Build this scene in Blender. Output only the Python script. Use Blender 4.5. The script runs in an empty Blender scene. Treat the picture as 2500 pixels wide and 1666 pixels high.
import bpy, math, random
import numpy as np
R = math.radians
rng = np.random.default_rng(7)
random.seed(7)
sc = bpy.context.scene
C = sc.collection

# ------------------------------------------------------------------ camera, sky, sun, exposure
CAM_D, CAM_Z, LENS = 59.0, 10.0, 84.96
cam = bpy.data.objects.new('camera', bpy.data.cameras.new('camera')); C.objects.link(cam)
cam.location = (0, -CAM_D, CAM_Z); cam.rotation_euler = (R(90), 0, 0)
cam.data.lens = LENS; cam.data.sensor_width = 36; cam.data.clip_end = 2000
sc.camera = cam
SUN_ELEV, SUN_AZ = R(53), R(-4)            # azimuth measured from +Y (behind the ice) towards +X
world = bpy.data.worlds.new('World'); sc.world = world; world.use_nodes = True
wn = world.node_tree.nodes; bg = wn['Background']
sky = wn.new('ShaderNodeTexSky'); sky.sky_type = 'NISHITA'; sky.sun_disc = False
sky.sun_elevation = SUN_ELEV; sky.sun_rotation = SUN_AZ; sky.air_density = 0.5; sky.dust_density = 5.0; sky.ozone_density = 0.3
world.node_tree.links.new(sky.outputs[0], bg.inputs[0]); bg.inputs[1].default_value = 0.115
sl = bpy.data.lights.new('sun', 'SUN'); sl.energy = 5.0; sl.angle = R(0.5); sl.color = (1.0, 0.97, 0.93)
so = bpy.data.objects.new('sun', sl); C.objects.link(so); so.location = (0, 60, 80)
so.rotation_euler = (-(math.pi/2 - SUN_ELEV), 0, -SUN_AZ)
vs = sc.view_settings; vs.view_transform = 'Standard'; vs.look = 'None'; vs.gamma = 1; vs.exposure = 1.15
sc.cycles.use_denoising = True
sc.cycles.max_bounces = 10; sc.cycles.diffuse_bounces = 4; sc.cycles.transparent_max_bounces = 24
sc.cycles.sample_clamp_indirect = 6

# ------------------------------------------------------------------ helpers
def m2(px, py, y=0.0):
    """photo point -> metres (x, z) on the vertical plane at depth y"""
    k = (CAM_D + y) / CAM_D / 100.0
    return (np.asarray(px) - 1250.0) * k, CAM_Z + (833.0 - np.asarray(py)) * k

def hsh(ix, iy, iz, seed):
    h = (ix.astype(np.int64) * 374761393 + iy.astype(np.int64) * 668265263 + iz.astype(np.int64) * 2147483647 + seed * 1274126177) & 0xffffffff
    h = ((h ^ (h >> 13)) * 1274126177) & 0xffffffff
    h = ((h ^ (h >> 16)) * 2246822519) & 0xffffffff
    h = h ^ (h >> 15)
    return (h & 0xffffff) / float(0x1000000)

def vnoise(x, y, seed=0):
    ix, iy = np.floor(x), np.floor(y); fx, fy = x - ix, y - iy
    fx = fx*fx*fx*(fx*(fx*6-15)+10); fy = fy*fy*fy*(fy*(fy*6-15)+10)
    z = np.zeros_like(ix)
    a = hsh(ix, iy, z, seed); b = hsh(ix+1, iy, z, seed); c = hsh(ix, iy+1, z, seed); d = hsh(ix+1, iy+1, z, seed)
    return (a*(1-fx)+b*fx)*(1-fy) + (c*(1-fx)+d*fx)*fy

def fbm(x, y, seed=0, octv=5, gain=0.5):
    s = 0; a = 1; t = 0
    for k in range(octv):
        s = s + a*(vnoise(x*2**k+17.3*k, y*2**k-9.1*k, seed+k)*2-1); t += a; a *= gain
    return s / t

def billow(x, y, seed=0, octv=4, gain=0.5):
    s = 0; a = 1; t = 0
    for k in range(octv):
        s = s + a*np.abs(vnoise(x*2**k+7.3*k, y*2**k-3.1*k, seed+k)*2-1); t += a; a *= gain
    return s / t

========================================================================

--- TASK STATEMENT ---
Your task is to repeat each line of the material exactly.

--- RESPONSE TO THIS EXERCISE ---
Build this scene in Blender. Output only the Python script. Use Blender 4.5. The script runs in an empty Blender scene. Treat the picture as 2500 pixels wide and 1666 pixels high.
import bpy, math, random
import numpy as np
R = math.radians
rng = np.random.default_rng(7)
random.seed(7)
sc = bpy.context.scene
C = sc.collection

# ------------------------------------------------------------------ camera, sky, sun, exposure
CAM_D, CAM_Z, LENS = 59.0, 10.0, 84.96
cam = bpy.data.objects.new('camera', bpy.data.cameras.new('camera')); C.objects.link(cam)
cam.location = (0, -CAM_D, CAM_Z); cam.rotation_euler = (R(90), 0, 0)
cam.data.lens = LENS; cam.data.sensor_width = 36; cam.data.clip_end = 2000
sc.camera = cam
SUN_ELEV, SUN_AZ = R(53), R(-4)            # azimuth measured from +Y (behind the ice) towards +X
world = bpy.data.worlds.new('World'); sc.world = world; world.use_nodes = True
wn = world.node_tree.nodes; bg = wn['Background']
sky = wn.new('ShaderNodeTexSky'); sky.sky_type = 'NISHITA'; sky.sun_disc = False
sky.sun_elevation = SUN_ELEV; sky.sun_rotation = SUN_AZ; sky.air_density = 0.5; sky.dust_density = 5.0; sky.ozone_density = 0.3
world.node_tree.links.new(sky.outputs[0], bg.inputs[0]); bg.inputs[1].default_value = 0.115
sl = bpy.data.lights.new('sun', 'SUN'); sl.energy = 5.0; sl.angle = R(0.5); sl.color = (1.0, 0.97, 0.93)
so = bpy.data.objects.new('sun', sl); C.objects.link(so); so.location = (0, 60, 80)
so.rotation_euler = (-(math.pi/2 - SUN_ELEV), 0, -SUN_AZ)
vs = sc.view_settings; vs.view_transform = 'Standard'; vs.look = 'None'; vs.gamma = 1; vs.exposure = 1.15
sc.cycles.use_denoising = True
sc.cycles.max_bounces = 10; sc.cycles.diffuse_bounces = 4; sc.cycles.transparent_max_bounces = 24
sc.cycles.sample_clamp_indirect = 6

# ------------------------------------------------------------------ helpers
def m2(px, py, y=0.0):
    """photo point -> metres (x, z) on the vertical plane at depth y"""
    k = (CAM_D + y) / CAM_D / 100.0
    return (np.asarray(px) - 1250.0) * k, CAM_Z + (833.0 - np.asarray(py)) * k

def hsh(ix, iy, iz, seed):
    h = (ix.astype(np.int64) * 374761393 + iy.astype(np.int64) * 668265263 + iz.astype(np.int64) * 2147483647 + seed * 1274126177) & 0xffffffff
    h = ((h ^ (h >> 13)) * 1274126177) & 0xffffffff
    h = ((h ^ (h >> 16)) * 2246822519) & 0xffffffff
    h = h ^ (h >> 15)
    return (h & 0xffffff) / float(0x1000000)

def vnoise(x, y, seed=0):
    ix, iy = np.floor(x), np.floor(y); fx, fy = x - ix, y - iy
    fx = fx*fx*fx*(fx*(fx*6-15)+10); fy = fy*fy*fy*(fy*(fy*6-15)+10)
    z = np.zeros_like(ix)
    a = hsh(ix, iy, z, seed); b = hsh(ix+1, iy, z, seed); c = hsh(ix, iy+1, z, seed); d = hsh(ix+1, iy+1, z, seed)
    return (a*(1-fx)+b*fx)*(1-fy) + (c*(1-fx)+d*fx)*fy

def fbm(x, y, seed=0, octv=5, gain=0.5):
    s = 0; a = 1; t = 0
    for k in range(octv):
        s = s + a*(vnoise(x*2**k+17.3*k, y*2**k-9.1*k, seed+k)*2-1); t += a; a *= gain
    return s / t

def billow(x, y, seed=0, octv=4, gain=0.5):
    s = 0; a = 1; t = 0
    for k in range(octv):
        s = s + a*np.abs(vnoise(x*2**k+7.3*k, y*2**k-3.1*k, seed+k)*2-1); t += a; a *= gain
    return s / t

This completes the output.